早速、地域の中に飛び込んで、周りを巻き込んで活動しているようで、西陣京極に新しい風が感じられますね。

「「つぎにし」の素晴らしさは『人から入ること』」とアドレスの高本さん。「コーヒーが飲みたいのではなく、「風とCOFFEE」で森くんに会いたいから行くんです。そういう人は一人ではなく、そこでまた人が会う。そして広がっていく。ここ1ヶ月で何回もそういうことがあって、それがいい」と「つぎにし」の価値について語ってくれました。
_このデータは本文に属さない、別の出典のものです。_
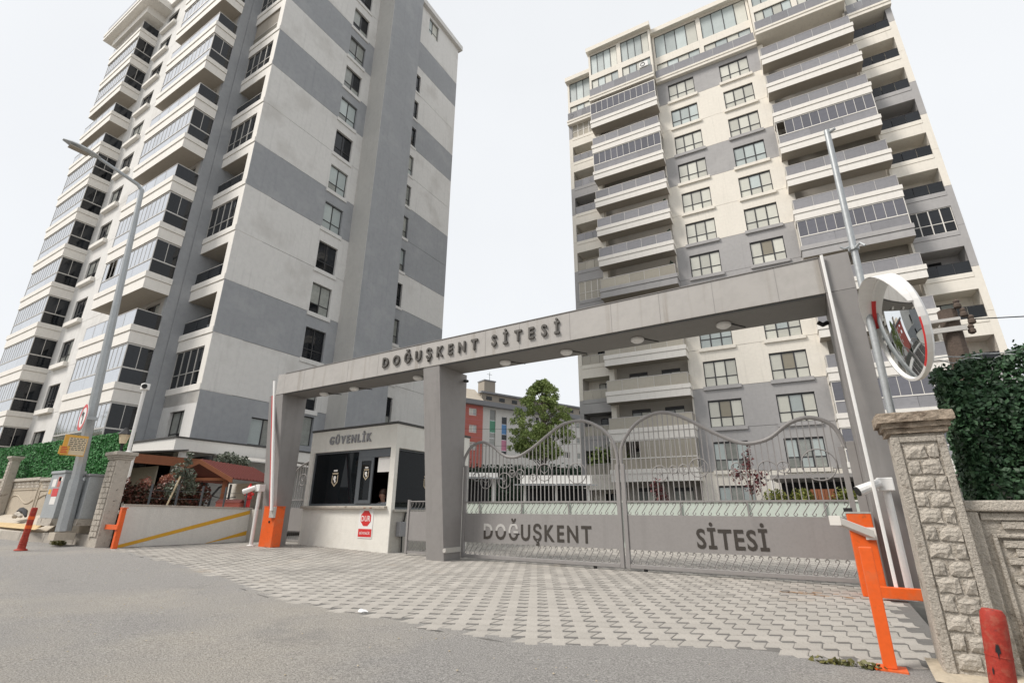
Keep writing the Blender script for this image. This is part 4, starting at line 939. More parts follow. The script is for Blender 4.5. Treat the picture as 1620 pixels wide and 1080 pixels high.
ch = thing('office_chair', 'dark chair under the person inside the booth', 'chair', (-10.13, 9.92, 0.0))
MB().box(-0.22, -0.2, 0.44, 0.22, 0.22, 0.50).build('seat', 'black', ch); MB().box(-0.2, 0.24, 0.5, 0.2, 0.28, 1.0).build('backrest', 'black', ch); MB().tube([(0, 0, 0.06), (0, 0, 0.44)], 0.03, 8).box(-0.25, -0.03, 0.0, 0.25, 0.03, 0.06).build('base', 'black', ch)

# ------------------------------------------------------------------ barriers
def arm_stripes(mb, x, y, z0, z1): pass
LBR = thing('barrier_cabinet', 'orange barrier cabinet with raised striped arm, beside the left arch pillar', 'barrier', (-12.70, 8.40, hgt(-12.7)))
MB().box(-0.27, -0.12, 0.0, 0.27, 0.15, 0.99).build('cabinet', 'orange', LBR, bevel=0.012)
MB().box(-0.275, -0.125, 0.992, 0.275, 0.155, 1.01).build('lid', 'orange', LBR)
MB().box(0.10, -0.195, 0.72, 0.29, -0.122, 1.0).build('arm_clamp', 'alu', LBR, bevel=0.01)
MB().lathe([(0.03, 0), (0.03, 0.012)], 12).build('lock', 'black', LBR, (0.06, -0.125, 0.62)).rotation_euler = (R(90), 0, 0)
MB().hexa([(0.19, -0.25, 0.9), (0.27, -0.25, 0.9), (0.27, -0.20, 0.9), (0.19, -0.20, 0.9)], [(-0.66, -0.25, 4.5), (-0.58, -0.25, 4.5), (-0.58, -0.20, 4.5), (-0.66, -0.20, 4.5)]).build('arm', 'whitep', LBR, bevel=0.006)
MB().hexa([(0.155, -0.25, 0.95), (0.188, -0.25, 0.95), (0.188, -0.20, 0.95), (0.155, -0.20, 0.95)], [(-0.60, -0.25, 4.05), (-0.567, -0.25, 4.05), (-0.567, -0.20, 4.05), (-0.60, -0.20, 4.05)]).build('red_reflective_strip', 'red', LBR)
RBR = thing('barrier_cabinet', 'orange barrier cabinet with a short grey arm stub, by the right arch pillar', 'barrier', (0.30, 8.25, 0))
MB().box(-0.14, -0.02, 0.0, 0.13, 0.38, 1.0).build('cabinet', 'orange', RBR, bevel=0.012)
MB().box(-0.145, -0.025, 1.002, 0.135, 0.385, 1.02).build('lid', 'alu', RBR)
MB().box(-0.16, 0.1, 1.022, -0.06, 0.25, 1.07).build('beacon', 'black', RBR)
# arm stub: grey box section from the hub towards the road
mb = MB(); mb.tube([(0.0, -0.06, 0.80), (0.0, -0.95, 0.74)], 0.055, 4); 
stub = MB().hexa([(-0.30, 0.02, 0.86), (-0.22, -0.06, 0.86), (0.12, -0.12, 0.70), (0.04, -0.04, 0.70)], [(-0.30, 0.02, 0.95), (-0.22, -0.06, 0.95), (0.12, -0.12, 0.80), (0.04, -0.04, 0.80)]).build('arm_stub', 'alu', RBR, bevel=0.008)
MB().box(-0.35, -0.05, 0.85, -0.22, -0.062, 0.97).build('clamp_plate', 'alu_white', RBR)
MB().box(0.02, -0.05, 0.68, 0.14, -0.035, 0.83).build('hub_plate', 'alu_white', RBR)
MB().lathe([(0.022, 0), (0.022, 0.02)], 10).build('lock', 'steel', RBR, (0.02, -0.022, 0.55)).rotation_euler = (R(90), 0, 0)
ARM = thing('boom_pole', 'long white barrier boom standing upright along the right arch pillar', 'boom', (0.50, 8.10, 0.0))
MB().box(-0.005, -0.02, 0.04, 0.036, 0.015, 4.72).build('tube', 'whitep', ARM, bevel=0.008)
# orange posts braced to the wall pillars
P1 = thing('steel_post', 'orange square post with foot plate braced to the right wall pillar', 'post', (0.165, 4.64, 0.0))
MB().box(-0.042, -0.04, 0.012, 0.036, 0.04, 0.77).build('post', 'orange', P1, bevel=0.005); MB().box(-0.10, -0.07, 0, 0.09, 0.08, 0.011).build('foot_plate', 'orange', P1)
P1b = thing('steel_rail', 'low orange box rail, running from the right barrier cabinet to the wall pillar', 'rail', (0.33, 8.05, 0.0))
MB().box(0.0, -0.05, 0.03, 0.62, 0.05, 0.155).build('rail', 'orange', P1b, bevel=0.005)
P2 = thing('steel_post', 'orange square post with short side arm, against the left wall pillar', 'post', (-14.45, 5.62, hgt(-14.45)))
MB().box(-0.055, -0.05, 0.0, 0.055, 0.05, 0.90).build('post', 'orange', P2, bevel=0.006); MB().box(-0.60, -0.085, 0.42, 0.12, -0.052, 0.53).build('side_arm', 'orange', P2, bevel=0.005); MB().box(-0.06, -0.055, 0.901, 0.11, 0.055, 0.92).build('cap', 'orange', P2)

# cameras on white poles
def cctv(x, y, z0, h, label, lean=(0, 0), hd=-1, s=1.0):
    t = thing('security_camera', label, 'security camera', (x, y, z0), group='security cameras on poles')
    MB().tube([(0, 0, 0), (lean[0], lean[1], h)], 0.032 * s, 10).lathe([(0.07 * s, 0), (0.07 * s, 0.012), (0.04 * s, 0.03)], 12).build('pole', 'whitep', t)
    MB().box(lean[0] - 0.065 * s, lean[1] - 0.06 * s, h - 0.02, lean[0] + 0.065 * s, lean[1] + 0.06 * s, h + 0.11 * s).build('mount', 'whitep', t, bevel=0.012)
    a = (lean[0] + hd * 0.05 * s, lean[1] - 0.06 * s, h + 0.06 * s); b = (lean[0] + hd * 0.24 * s, lean[1] - 0.16 * s, h - 0.02 * s)
    MB().tube([a, b], [0.04 * s, 0.05 * s], 12).build('camera_body', 'whitep', t)
    d = (Vector(b) - Vector(a)).normalized() * 0.004
    MB().tube([Vector(b) + d * 0.3, Vector(b) + d * 2], [0.046 * s, 0.046 * s], 12).build('lens', 'black', t)
    return t
cctv(0.66, 8.30, 0.0, 1.30, 'white security camera on a white pole in front of the right arch pillar', s=1.35)
cctv(-13.30, 8.28, hgt(-13.3), 1.40, 'white security camera on a white pole next to the left barrier cabinet', hd=-1, s=1.5)
# ------------------------------------------------------------------ left boundary: wall, pillars, hedge screen
GARD = struct(MB().quad((-60, 5.9, 0.86), (-14.96, 5.9, 0.86), (-14.96, 10.4, 0.86), (-60, 10.4, 0.86)).build('garden_soil', 'earth'))
WL = thing('boundary_wall', 'long precast concrete wall with moulded panels, along the left footpath under the green screen', 'wall', (0, 0, 0))
for i in range(14):
    xa = -15.52 - i * 2.7; xb = xa - 2.66; zt = 1.79 + 0.016 * i * 2.7
    mb = MB().box(xb, 5.74, 0.3, xa, 5.86, zt)
    mb.box(xb + 0.06, 5.72, zt - 0.34, xa - 0.06, 5.741, zt - 0.30); mb.box(xb + 0.06, 5.72, 0.9, xb + 0.14, 5.741, zt - 0.34); mb.box(xa - 0.14, 5.72, 0.9, xa - 0.06, 5.741, zt - 0.34)
    mb.tube([(xb + 0.14 + (xa - xb - 0.28) * q / 12, 5.735, 1.25 + 0.13 * math.sin(q / 12 * math.pi * 2)) for q in range(13)], 0.02, 5)
    mb.build('wall_panel', 'concrete_l', WL)
    MB().box(xb, 5.68, zt - 0.06, xa, 5.92, zt + 0.03).build('coping', 'concrete', WL, bevel=0.012)
    for r_ in range(2):
        for q in range(6): put(cbox((0.36, 0.014, 0.085), 'concrete'), 'block', WL, (xb + 0.16 + q * 0.40 + 0.1 * r_, 5.727, zt - 0.17 - 0.105 * r_))
def pillar_cap(mb, x0, x1, y0, y1, z, s=1.0):
    for (d, a, b) in ((0.03 * s, 0, 0.05), (0.055 * s, 0.05, 0.10), (0.09 * s, 0.10, 0.19)):
        mb.box(x0 - d, y0 - d, z + a * s, x1 + d, y1 + d, z + b * s - 0.001)
LP = thing('wall_pillar', 'tall concrete wall pillar with moulded cap, at the left end of the ramp', 'pillar', (0, 0, 0), group=None)
MB().box(-15.50, 5.44, 0.05, -15.0, 5.74, 2.16).build('shaft', 'concrete', LP, bevel=0.015)
mb = MB(); pillar_cap(mb, -15.50, -15.0, 5.44, 5.74, 2.16); mb.build('cap', 'concrete', LP, bevel=0.012)
for i in range(14):
    for (a, b) in (((-15.45, -15.27), (-15.25, -15.05)) if i % 2 else ((-15.45, -15.19), (-15.17, -15.05))):
        put(cbox((round(b - a, 2), 0.03, 0.11), 'concrete'), 'block', LP, (a, 5.412, 0.35 + i * 0.127))
SP = thing('wall_pillar', 'small concrete wall pillar with flat cap, far left in front of the green screen', 'pillar', (0, 0, 0))
MB().box(-23.75, 5.5, 0.6, -23.40, 5.72, 2.52).build('shaft', 'concrete', SP, bevel=0.01); mb = MB(); pillar_cap(mb, -23.75, -23.40, 5.5, 5.72, 2.52, 0.7); mb.build('cap', 'concrete', SP)
for i in range(14): put(cbox((0.25, 0.02, 0.1), 'concrete'), 'block', SP, (-23.70, 5.481, 0.8 + i * 0.12))
HS = thing('green_screen', 'tall artificial grass screen standing behind the left boundary wall', 'screen', (0, 0, 0))
MB().hexa([(-60, 6.02, 1.0), (-16.05, 6.02, 1.0), (-16.05, 6.08, 1.0), (-60, 6.08, 1.0)], [(-60, 6.02, 3.7), (-16.05, 6.02, 3.0), (-16.05, 6.08, 3.0), (-60, 6.08, 3.7)]).build('backing', 'darkleaf', HS)
n = 42000
xx = -16.05 - (rng.random(n) ** 1.7) * 40; zz = 1.55 + rng.random(n) * (1.46 + 0.016 * (-16.05 - xx)); yy = 6.0 - rng.random(n) * 0.06
c = np.stack([xx, yy, zz], 1); ax, ay = leaf_axes(n, 0.055, 0.4, facing=(0.2, -1.0, 0.5), spread=0.8)
stuff(put(quads_mesh('tufts', c, ax, ay, 'turf'), 'tufts', HS))

# ------------------------------------------------------------------ ramp wall with yellow stripes
RW = thing('ramp_wall', 'low pale retaining wall with two sloping yellow stripes, left of the driveway', 'wall', (0, 0, 0))
MB().hexa([(-14.95, 5.745, -0.05), (-14.76, 5.745, -0.05), (-14.76, 9.0, -0.05), (-14.95, 9.0, -0.05)], [(-14.95, 5.745, 1.06), (-14.76, 5.745, 1.06), (-14.76, 9.0, 1.0), (-14.95, 9.0, 1.0)]).build('wall', 'rampw', RW)
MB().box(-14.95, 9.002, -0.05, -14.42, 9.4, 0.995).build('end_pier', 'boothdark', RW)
MB().hexa([(-14.98, 5.745, 1.062), (-14.735, 5.745, 1.062), (-14.735, 9.03, 1.002), (-14.98, 9.03, 1.002)], [(-14.98, 5.745, 1.10), (-14.735, 5.745, 1.10), (-14.735, 9.03, 1.04), (-14.98, 9.03, 1.04)]).build('coping', 'concrete', RW)
mb = MB(); X = -14.756
mb.quad((X, 5.76, 0.07), (X, 8.99, 0.86), (X, 8.99, 0.97), (X, 5.76, 0.15)); mb.quad((X, 7.75, 0.08), (X, 8.99, 0.28), (X, 8.99, 0.40), (X, 7.95, 0.13))
mb.build('yellow_stripe', 'yellow', RW)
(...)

実際にどんな動きがあったか詳しく知りたい方は、報告会のアーカイブをぜひご覧ください。

▼Facebook Live「つぎにし報告会」
https://www.facebook.com/nishizine.kyoto/videos/3733521776736655

また、西陣でのチャレンジや取組をみんなで共有したり、応援しあえる場として、Facebookグループ「つぎにしラボ」も展開しています。交流会の参加者や、西陣での活動に興味がある方が登録して、西陣に関するイベントの告知をしたり、感想をコメントで書き込んだり。ページには西陣で今どんなことが行われているかの情報が投稿されています。こちらもぜひチェックしてみてください。

▼Facebookグループ「つぎにしラボ」
https://www.facebook.com/groups/tsuginishilab

このような感じで、今年度はオンラインの特性をいかし、西陣に留まらず全国各地に広がりを見せました。

西陣で生まれたわけでも、住んでいるわけでもないけど、西陣は自分の居場所。「つぎにし」に参加するとそんなふうに感じられるかもしれません。そんな場所は西陣で生まれ育った人にも、住んで働いている人にとても居心地がいい場所なはず。
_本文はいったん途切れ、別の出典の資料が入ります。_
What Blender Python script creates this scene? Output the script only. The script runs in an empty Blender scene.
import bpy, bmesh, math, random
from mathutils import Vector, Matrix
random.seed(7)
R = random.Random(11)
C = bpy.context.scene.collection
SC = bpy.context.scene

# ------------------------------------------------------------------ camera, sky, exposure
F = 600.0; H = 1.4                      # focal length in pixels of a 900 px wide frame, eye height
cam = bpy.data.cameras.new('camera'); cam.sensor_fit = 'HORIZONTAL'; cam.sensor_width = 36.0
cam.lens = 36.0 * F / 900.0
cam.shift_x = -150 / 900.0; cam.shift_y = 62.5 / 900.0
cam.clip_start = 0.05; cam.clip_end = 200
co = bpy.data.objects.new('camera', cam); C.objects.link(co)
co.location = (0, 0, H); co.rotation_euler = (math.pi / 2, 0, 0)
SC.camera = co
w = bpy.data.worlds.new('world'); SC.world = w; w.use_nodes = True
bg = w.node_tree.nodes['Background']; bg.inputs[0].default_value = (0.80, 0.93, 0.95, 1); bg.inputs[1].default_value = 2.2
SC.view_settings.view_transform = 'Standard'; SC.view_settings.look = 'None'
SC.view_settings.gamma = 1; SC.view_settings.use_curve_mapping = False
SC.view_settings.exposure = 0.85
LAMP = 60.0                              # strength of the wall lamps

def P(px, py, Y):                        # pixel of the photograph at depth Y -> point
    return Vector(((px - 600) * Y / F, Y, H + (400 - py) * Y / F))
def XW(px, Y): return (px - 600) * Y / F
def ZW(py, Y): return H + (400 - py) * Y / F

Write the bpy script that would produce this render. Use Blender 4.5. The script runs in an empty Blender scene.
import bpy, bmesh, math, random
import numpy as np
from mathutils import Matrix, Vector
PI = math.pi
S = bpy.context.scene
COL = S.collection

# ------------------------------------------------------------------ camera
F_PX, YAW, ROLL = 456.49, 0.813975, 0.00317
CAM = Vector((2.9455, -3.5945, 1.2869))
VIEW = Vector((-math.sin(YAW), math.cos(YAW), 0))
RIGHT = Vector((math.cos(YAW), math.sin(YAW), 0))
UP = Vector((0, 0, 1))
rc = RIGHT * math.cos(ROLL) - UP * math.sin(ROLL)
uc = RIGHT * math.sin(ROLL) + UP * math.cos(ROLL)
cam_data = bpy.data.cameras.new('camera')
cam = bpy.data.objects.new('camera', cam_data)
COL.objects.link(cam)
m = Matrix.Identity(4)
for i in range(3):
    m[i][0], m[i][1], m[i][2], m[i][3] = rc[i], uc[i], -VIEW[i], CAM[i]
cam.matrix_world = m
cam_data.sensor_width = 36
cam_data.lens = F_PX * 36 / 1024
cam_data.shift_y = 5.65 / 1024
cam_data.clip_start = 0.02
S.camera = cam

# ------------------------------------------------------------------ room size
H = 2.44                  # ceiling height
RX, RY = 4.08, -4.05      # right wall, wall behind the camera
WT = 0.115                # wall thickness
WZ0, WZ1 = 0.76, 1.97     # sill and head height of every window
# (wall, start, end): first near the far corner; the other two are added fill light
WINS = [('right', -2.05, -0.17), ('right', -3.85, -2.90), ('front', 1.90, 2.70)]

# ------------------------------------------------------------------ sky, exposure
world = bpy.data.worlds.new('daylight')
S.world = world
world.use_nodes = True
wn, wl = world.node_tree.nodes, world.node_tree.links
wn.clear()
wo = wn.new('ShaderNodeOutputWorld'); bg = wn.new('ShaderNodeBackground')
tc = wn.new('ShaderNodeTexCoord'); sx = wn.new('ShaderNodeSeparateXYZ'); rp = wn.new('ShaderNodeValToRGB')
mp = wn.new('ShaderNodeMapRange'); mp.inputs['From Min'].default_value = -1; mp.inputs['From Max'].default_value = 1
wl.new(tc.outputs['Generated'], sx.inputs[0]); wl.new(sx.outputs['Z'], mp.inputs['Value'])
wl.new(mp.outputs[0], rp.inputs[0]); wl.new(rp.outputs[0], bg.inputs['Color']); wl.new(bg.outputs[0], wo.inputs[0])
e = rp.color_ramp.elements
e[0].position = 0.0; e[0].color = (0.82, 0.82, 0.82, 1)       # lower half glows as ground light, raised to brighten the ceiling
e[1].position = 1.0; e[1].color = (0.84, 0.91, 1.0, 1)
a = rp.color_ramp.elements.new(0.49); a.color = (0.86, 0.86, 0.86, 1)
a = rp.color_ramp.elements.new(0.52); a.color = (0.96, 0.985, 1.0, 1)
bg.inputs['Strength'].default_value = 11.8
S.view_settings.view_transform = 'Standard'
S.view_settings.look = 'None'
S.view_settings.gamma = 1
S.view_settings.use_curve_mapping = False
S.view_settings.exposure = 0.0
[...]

そんな西陣をつくっているのはやはり「人」です。西陣に「おもしろい人」がいるのは西陣がどんな人でも受け入れてくれる懐の深さがあるからにほかなりません。

そんな西陣でもし「登壇してみたい!」「参加してみたい!」という方がいたら、ぜひ今後も「つぎにし」情報に注目してください。

「人」との出会いを通して、西陣という地域にふれることのできる「つぎにし」

つぎの西陣をつくるのはあなたかもしれません。